◆ WORK REQUIRED ◆
Each line from the beginning of the data below through the line containing "PI = math.pi" should be repeated exactly, please.

─── DATA LINES ───

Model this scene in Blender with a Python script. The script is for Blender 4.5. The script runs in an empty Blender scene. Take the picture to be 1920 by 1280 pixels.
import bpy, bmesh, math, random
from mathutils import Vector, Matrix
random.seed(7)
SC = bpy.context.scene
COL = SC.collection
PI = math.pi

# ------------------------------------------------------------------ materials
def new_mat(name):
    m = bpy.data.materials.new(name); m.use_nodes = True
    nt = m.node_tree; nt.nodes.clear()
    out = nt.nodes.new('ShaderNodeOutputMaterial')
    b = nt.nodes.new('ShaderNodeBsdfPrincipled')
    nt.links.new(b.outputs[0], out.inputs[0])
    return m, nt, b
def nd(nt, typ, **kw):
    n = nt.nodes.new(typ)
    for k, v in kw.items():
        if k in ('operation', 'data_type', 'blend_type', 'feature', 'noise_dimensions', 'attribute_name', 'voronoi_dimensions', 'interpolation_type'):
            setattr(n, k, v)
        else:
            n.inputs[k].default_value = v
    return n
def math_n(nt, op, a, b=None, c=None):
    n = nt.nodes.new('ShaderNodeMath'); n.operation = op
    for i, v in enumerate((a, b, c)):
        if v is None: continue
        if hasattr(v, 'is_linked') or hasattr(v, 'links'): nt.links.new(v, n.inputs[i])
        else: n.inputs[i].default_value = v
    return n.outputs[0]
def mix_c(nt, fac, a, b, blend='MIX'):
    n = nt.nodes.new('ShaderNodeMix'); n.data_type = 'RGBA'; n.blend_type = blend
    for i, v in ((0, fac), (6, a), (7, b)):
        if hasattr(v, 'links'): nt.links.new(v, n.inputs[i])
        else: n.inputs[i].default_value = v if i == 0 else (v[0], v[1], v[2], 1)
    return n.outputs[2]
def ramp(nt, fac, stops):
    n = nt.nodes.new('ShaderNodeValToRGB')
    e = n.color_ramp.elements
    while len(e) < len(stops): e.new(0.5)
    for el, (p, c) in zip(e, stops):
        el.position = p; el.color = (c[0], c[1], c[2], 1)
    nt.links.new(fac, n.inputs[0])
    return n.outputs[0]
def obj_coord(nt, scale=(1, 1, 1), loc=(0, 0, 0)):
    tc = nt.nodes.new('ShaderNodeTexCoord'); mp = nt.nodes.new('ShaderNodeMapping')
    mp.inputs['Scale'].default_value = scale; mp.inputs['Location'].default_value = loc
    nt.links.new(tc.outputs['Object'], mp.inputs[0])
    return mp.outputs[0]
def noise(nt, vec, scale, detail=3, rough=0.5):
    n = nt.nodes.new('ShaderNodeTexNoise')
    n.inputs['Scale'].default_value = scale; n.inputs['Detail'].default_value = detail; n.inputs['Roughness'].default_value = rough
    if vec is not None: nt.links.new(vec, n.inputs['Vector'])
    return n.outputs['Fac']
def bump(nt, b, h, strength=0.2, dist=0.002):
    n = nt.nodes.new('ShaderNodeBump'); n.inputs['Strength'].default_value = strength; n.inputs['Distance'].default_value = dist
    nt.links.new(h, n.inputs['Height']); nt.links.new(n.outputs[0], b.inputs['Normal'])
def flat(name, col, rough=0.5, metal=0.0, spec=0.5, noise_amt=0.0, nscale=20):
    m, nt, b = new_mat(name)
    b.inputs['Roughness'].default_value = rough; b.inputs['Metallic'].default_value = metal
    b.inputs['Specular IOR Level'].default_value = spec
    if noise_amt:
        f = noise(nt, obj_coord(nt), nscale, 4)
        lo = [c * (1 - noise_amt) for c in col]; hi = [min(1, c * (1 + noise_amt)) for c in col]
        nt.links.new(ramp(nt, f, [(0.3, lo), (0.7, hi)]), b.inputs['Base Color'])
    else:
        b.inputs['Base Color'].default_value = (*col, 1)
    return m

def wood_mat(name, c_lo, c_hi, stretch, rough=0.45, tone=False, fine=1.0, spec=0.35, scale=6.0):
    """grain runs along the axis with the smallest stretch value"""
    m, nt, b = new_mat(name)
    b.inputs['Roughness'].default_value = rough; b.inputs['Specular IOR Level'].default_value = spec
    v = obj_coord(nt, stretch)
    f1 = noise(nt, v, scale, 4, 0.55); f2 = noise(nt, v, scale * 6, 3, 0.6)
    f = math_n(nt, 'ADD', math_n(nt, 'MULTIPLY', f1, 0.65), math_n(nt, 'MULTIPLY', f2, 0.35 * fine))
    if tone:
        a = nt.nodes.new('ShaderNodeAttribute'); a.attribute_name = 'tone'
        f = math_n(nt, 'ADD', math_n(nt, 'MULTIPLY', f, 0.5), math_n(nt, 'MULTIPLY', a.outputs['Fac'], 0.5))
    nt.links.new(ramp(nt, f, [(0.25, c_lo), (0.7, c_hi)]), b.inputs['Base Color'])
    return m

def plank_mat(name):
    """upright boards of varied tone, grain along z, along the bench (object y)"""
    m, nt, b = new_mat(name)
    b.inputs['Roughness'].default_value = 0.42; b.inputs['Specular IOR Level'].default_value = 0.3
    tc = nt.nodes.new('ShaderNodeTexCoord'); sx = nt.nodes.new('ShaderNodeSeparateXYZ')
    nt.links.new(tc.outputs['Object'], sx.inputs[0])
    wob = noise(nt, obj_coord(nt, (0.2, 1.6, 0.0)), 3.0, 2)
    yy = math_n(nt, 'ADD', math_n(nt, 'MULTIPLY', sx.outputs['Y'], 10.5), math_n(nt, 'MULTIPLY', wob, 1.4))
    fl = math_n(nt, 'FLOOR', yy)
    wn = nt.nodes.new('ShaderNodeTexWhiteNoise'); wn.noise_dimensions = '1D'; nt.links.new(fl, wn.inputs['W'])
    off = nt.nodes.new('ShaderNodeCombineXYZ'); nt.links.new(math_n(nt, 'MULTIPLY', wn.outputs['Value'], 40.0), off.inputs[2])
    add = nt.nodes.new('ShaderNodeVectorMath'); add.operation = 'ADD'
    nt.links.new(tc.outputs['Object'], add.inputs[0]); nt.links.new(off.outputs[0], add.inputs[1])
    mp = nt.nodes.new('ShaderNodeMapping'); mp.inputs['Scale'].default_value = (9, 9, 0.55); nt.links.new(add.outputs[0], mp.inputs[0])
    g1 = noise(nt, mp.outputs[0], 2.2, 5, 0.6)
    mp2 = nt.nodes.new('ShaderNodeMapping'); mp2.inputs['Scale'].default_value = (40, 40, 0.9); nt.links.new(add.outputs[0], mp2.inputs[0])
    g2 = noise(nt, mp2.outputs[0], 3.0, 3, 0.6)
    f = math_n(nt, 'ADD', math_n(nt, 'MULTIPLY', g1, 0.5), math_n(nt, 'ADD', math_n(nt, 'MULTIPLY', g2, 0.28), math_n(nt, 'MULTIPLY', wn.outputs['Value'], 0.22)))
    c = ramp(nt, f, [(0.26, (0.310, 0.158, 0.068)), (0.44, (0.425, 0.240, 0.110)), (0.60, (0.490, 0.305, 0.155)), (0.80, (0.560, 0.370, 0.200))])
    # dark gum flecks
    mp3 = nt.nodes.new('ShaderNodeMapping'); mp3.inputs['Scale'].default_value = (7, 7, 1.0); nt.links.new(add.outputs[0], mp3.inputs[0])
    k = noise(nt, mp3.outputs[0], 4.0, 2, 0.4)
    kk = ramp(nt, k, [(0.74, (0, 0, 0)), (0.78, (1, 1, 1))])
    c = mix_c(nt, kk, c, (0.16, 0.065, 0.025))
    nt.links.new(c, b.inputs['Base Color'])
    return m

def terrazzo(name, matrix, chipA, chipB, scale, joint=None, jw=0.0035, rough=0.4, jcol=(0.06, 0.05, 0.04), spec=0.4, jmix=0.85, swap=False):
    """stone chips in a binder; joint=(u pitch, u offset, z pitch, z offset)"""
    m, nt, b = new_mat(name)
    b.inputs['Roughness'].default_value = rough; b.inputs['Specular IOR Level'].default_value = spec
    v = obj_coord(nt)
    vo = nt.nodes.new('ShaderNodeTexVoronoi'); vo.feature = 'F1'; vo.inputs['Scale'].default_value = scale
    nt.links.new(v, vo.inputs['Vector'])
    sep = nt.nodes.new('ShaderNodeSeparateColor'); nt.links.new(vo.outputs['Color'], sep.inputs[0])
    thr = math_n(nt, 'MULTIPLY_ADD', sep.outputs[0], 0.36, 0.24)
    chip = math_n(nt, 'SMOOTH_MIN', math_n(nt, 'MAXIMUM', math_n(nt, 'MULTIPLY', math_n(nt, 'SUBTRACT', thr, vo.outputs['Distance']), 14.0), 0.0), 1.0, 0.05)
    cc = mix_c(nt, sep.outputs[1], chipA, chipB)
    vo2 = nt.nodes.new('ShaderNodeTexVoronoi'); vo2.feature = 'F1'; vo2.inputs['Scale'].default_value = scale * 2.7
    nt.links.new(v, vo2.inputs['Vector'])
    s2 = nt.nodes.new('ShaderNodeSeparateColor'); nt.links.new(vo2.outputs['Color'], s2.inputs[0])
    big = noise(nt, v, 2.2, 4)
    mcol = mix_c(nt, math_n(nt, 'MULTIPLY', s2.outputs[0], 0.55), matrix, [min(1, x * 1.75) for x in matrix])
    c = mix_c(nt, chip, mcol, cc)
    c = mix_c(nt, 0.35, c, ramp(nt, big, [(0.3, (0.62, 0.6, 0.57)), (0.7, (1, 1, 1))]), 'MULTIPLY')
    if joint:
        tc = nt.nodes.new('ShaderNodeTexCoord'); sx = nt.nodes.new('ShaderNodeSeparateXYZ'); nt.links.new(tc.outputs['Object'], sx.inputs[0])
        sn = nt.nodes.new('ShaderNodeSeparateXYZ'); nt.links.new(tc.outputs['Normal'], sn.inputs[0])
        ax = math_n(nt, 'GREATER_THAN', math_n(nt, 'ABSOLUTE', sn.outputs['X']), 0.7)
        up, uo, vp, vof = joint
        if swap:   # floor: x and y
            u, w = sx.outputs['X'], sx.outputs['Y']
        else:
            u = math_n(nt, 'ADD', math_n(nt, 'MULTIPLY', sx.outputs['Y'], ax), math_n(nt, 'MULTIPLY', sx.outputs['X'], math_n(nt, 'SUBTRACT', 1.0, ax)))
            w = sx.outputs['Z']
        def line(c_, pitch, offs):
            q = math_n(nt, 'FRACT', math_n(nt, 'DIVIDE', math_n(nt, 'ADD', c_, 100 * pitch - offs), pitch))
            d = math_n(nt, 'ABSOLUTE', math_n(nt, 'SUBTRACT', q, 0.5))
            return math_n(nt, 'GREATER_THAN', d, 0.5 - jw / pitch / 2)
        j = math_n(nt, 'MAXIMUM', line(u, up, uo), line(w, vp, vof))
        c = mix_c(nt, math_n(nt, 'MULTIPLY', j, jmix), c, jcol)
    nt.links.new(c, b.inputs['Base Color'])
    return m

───

◆ CORRECT OUTPUT ◆
Model this scene in Blender with a Python script. The script is for Blender 4.5. The script runs in an empty Blender scene. Take the picture to be 1920 by 1280 pixels.
import bpy, bmesh, math, random
from mathutils import Vector, Matrix
random.seed(7)
SC = bpy.context.scene
COL = SC.collection
PI = math.pi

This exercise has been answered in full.